柳楽優弥ファンブログ「ジェットコースターにのって」

柳楽優弥くんズキ。2021年Works「浅草キッド」「太陽の子」「ターコイズの空の下で」「HOKUSAI」「二月の勝者」CM:JRA

蜷川先生お悔やみ申し上げます(蜷川先生と柳楽くんの回顧録)

テンション振り切るニュースの後のまさかの訃報でした。

いえ、正確に言えば、ここ数年の痩せたお身体を見たら
誰しも、あぁ、近づいてきているんだなとは思っていたと思います。
でも、なぜか。
なぜか、車いす乗っていても、鼻にチューブが通っても、また入院と聞いても、
後もう少し、もう少しと思ってしまう自分もいました。
事実、どんどん先の公演も決まってましたし。

でもとうとうその日が来てしまったんですね。

柳楽くんが演技のお仕事がなかなかできないでいた時
(それは柳楽くんが演技のお仕事に自信がもてなかった時期でもあるのですが)、
私が密かに思っていたのは「蜷川さんの舞台をやれば何か変わるかも」という
ことでした。

でも、あの当時の状況ではそんなこと口にするのもはばかれるぐらい、
自分の中では遠い人だったので、本当にお仕事がきた時は
心臓飛び出るぐらい驚いたのを今でも覚えてます。

当時のブログ記事

海辺のカフカ」はそれはそれは綺麗で、綺麗で、綺麗で、
その分悲しみと残酷さもあって、
大好きな大好きな舞台でした。
最初のガラスボックスに収まったカフカの登場シーン。
最後の雨のシーン。
私の中で今もエンドレスで再生される大切なシーンです。

柳楽くんのカフカが実現したこと、
柳楽くんが蜷川さんの演技指導と舞台経験を通して、少し自信をつけたこと、
感謝してもしてもしきれないです、本当に。

当時、「あ、さすが蜷川さん、きっと全部わかってくれてる」って
思ったのは、当時の雑誌で
「演劇は初めてだから、彼は丁寧に扱っていかなきゃと思ってます」
と言ってくれたこと。
多分、蜷川さんにしてはお怒りバロメータを100にはせずに
(つまり当時の柳楽くんが心を折れない程度に)、
「ちょうどよい加減」で怒ってくれたんじゃないかと思うんです。

その結果、カフカ後のインタビューで柳楽くんは舞台について、
「想像以上に楽しかったし、演技というもののフィールドがすごく広がった気がします。
広がりすぎて、先が見えないくらいに(笑)。
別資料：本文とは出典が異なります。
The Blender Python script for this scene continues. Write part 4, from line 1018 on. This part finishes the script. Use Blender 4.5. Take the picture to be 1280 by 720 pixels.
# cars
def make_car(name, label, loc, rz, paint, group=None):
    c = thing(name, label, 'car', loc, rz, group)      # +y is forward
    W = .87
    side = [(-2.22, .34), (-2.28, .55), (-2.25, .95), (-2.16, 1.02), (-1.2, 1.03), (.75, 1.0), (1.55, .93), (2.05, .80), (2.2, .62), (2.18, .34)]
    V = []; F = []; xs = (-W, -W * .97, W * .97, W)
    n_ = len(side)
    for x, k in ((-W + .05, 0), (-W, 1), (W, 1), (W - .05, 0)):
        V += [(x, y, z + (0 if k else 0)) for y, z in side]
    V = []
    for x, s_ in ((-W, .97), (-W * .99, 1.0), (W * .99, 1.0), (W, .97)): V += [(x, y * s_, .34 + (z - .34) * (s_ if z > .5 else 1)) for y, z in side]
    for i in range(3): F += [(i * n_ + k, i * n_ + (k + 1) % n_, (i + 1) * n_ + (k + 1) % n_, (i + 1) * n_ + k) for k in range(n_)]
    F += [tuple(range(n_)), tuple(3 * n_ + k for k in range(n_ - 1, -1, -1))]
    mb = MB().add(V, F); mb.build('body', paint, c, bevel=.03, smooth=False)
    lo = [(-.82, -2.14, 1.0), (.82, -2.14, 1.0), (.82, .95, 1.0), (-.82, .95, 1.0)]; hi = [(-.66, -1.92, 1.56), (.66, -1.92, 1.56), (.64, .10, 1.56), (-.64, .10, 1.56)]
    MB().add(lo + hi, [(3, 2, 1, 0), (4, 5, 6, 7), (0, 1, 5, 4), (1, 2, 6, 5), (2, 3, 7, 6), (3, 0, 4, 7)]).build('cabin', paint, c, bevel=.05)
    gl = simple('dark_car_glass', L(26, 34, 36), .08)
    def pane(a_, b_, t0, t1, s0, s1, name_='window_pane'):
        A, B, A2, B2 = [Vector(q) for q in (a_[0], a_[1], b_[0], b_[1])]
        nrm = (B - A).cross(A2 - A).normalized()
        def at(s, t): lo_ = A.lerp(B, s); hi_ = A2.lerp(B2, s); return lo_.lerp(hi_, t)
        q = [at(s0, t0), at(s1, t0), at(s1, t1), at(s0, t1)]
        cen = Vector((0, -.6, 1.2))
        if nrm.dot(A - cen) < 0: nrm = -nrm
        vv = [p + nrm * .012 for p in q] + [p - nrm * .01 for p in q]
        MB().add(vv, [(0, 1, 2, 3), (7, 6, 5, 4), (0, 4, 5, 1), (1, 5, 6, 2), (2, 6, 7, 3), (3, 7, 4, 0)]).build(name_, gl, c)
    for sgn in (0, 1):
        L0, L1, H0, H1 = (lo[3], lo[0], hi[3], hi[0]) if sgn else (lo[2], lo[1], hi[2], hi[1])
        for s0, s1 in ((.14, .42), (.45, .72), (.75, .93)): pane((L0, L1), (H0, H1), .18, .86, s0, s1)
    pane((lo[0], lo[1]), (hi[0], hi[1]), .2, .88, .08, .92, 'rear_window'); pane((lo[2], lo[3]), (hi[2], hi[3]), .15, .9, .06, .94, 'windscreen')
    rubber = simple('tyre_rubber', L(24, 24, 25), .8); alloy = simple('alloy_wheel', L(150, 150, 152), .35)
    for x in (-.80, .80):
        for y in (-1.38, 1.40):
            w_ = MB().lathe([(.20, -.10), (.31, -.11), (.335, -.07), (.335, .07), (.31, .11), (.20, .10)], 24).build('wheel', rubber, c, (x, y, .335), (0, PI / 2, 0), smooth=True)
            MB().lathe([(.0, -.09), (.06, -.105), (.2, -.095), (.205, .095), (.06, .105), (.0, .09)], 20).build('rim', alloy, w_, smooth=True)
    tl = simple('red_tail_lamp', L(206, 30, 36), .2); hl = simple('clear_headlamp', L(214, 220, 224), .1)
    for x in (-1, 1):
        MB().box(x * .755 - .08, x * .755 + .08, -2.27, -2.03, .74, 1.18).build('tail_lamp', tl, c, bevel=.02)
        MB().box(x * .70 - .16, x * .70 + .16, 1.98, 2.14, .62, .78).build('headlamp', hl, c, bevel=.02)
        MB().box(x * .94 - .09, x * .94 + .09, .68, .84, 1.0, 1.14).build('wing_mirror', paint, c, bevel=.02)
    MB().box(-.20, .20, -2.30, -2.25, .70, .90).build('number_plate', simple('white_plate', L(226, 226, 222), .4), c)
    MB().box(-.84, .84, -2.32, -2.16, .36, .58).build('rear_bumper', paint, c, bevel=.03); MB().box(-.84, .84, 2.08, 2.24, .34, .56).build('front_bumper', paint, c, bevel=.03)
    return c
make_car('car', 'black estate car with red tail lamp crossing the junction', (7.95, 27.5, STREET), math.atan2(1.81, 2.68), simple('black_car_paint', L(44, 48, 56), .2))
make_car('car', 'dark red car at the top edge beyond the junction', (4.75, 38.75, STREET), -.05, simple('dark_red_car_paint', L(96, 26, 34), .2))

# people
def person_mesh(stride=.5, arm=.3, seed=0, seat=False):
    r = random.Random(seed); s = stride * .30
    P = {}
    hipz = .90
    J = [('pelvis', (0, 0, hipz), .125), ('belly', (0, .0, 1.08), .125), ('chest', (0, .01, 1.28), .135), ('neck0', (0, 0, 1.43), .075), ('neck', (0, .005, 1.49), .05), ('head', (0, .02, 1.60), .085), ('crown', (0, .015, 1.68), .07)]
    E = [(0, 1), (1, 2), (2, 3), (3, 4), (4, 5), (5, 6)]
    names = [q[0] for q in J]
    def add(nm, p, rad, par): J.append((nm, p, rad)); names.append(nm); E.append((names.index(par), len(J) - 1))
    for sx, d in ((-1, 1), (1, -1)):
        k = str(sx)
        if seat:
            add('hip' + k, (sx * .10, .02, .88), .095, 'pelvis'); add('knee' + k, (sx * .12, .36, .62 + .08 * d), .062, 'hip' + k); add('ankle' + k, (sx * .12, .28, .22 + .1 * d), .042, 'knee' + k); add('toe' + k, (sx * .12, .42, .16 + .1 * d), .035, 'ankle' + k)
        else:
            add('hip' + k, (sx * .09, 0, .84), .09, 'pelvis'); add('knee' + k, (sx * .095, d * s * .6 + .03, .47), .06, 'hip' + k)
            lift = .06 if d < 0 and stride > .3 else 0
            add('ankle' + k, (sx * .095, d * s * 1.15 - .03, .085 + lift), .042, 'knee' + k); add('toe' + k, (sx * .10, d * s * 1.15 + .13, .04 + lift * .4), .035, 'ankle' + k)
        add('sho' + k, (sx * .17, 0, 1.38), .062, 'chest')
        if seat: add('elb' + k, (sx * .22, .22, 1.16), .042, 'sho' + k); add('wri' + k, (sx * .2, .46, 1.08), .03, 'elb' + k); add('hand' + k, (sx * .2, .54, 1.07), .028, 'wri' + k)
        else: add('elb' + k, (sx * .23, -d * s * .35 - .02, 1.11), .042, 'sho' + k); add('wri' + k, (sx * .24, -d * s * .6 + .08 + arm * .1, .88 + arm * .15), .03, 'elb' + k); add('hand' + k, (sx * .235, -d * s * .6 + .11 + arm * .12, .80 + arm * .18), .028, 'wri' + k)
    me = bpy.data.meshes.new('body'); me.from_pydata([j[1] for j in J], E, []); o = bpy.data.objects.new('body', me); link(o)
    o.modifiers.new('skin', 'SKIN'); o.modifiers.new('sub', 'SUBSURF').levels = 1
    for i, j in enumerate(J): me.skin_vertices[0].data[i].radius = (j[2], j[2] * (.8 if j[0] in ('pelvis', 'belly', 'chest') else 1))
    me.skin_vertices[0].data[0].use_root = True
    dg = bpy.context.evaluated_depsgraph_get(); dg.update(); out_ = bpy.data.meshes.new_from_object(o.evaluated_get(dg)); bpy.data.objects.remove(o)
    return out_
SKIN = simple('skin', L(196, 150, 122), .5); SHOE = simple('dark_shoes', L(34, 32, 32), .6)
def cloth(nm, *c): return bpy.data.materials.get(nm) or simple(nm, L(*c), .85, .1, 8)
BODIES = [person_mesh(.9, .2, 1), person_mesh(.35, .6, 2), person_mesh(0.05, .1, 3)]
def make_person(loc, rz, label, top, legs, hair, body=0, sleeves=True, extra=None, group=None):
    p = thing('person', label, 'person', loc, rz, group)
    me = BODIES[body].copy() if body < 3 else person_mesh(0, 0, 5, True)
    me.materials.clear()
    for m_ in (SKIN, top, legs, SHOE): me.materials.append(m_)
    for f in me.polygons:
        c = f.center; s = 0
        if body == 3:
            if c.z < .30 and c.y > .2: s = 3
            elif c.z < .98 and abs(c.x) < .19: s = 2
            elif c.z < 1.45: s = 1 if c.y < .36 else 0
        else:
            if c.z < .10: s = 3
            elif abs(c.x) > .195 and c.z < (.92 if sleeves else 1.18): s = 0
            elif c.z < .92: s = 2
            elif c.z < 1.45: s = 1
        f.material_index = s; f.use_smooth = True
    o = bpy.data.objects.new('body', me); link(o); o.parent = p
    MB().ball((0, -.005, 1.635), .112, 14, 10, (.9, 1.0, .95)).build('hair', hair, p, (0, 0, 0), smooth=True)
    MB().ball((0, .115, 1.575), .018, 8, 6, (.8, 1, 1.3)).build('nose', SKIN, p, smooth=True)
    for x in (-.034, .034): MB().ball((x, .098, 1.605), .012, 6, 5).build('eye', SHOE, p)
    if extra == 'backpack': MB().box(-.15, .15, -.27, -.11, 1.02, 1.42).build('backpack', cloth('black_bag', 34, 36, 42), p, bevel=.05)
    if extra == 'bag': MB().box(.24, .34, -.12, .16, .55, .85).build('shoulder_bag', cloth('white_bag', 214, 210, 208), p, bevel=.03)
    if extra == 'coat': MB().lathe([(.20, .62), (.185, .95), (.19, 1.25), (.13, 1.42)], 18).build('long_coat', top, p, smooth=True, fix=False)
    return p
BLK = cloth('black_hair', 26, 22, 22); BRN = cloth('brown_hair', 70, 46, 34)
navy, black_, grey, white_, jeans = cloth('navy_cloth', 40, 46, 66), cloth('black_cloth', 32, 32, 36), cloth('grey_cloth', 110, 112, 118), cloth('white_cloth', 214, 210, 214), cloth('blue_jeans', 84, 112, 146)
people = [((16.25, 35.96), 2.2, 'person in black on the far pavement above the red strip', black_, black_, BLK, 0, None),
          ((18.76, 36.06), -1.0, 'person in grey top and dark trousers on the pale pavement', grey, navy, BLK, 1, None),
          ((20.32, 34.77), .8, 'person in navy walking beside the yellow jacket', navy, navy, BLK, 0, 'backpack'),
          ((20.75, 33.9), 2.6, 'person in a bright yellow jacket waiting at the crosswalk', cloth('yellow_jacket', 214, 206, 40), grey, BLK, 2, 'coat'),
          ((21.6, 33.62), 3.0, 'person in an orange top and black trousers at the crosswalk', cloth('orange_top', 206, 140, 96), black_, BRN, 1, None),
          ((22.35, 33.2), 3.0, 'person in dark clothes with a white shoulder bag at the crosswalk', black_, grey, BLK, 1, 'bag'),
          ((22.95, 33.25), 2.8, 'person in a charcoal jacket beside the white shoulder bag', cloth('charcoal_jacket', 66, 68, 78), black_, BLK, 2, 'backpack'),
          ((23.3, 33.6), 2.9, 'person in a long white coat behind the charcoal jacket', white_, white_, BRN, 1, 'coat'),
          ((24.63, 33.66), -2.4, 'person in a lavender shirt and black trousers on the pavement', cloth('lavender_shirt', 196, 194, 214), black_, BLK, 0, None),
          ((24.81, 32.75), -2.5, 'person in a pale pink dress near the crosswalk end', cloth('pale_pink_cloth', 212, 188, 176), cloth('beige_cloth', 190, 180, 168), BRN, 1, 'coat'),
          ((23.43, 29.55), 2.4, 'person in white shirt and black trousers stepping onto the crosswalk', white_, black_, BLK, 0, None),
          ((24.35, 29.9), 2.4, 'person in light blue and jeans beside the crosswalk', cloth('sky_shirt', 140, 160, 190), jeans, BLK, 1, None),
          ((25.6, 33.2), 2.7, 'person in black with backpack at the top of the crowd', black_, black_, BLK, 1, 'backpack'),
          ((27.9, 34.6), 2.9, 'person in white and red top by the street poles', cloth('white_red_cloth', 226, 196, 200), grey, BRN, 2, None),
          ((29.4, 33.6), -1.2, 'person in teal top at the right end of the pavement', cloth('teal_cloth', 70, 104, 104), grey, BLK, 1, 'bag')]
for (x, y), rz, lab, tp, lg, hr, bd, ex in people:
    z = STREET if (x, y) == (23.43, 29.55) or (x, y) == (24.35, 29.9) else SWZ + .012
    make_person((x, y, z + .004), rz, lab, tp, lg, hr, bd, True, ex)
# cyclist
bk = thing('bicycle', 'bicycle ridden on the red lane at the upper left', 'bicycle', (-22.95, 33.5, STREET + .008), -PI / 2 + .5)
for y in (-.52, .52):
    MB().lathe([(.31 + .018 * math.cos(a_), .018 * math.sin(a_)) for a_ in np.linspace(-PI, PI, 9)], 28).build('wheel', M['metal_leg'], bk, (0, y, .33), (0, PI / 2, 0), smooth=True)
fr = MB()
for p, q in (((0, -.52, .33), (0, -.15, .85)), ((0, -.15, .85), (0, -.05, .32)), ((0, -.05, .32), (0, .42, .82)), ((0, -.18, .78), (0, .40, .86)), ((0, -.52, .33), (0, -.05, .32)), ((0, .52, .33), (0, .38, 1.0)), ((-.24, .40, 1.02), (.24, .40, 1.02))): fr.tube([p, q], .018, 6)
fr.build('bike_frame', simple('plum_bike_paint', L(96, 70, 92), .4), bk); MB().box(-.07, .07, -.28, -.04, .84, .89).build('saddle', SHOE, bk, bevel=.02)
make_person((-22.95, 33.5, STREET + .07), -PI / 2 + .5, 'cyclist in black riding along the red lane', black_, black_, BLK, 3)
」

と語ってくれました。

ありがとうございます。
ありがとうございました。

柳楽くんの復活には、あのタイミングで、蜷川先生で、カフカでなければ
ならなかったんだと今改めて強く思います。

そして、ここからは私の妄想でしかないのですが、
そこを経て、さらにその後成長した柳楽くんともう一度やりたいと
思ってくれたんじゃないかなと思います。

NINAGAWAマクベス、呼んでいただいて本当にうれしかったです。
蜷川さん自身も恐らく、ある程度人生のゴールが見えていた中、
残りの限られた共演者として、もう一度選んでいただいたと
思うと、本当に貴重な機会をいただけたと思いました。

多分、この時はもう演技にも、役者を続けることにも自信をもった
柳楽くんをみて、ちゃんと容赦なく演技指導したんじゃないかなと
いう想像をしています。

事実、カフカ少年とは全く違う勇ましい青年を観ることができました。

間に合ってよかった…。
本当に間に合ってよかった。

きっと、柳楽くんの中で、蜷川先生に二度教わったことはしっかりと根付いている。

そしてそれは柳楽くんだけじゃなくて。
今まで蜷川先生とご一緒した役者さんはきっと1人1人が蜷川先生に
教わったことを刻んで、役者人生を生きてるし、これからも生き続ける。

それは素敵なことですよね。

蜷川さん、今まで本当にありがとうございました。
ずっとずっとお仕事を続けていて忙しい毎日だったと思うので、ゆっくりお休みください。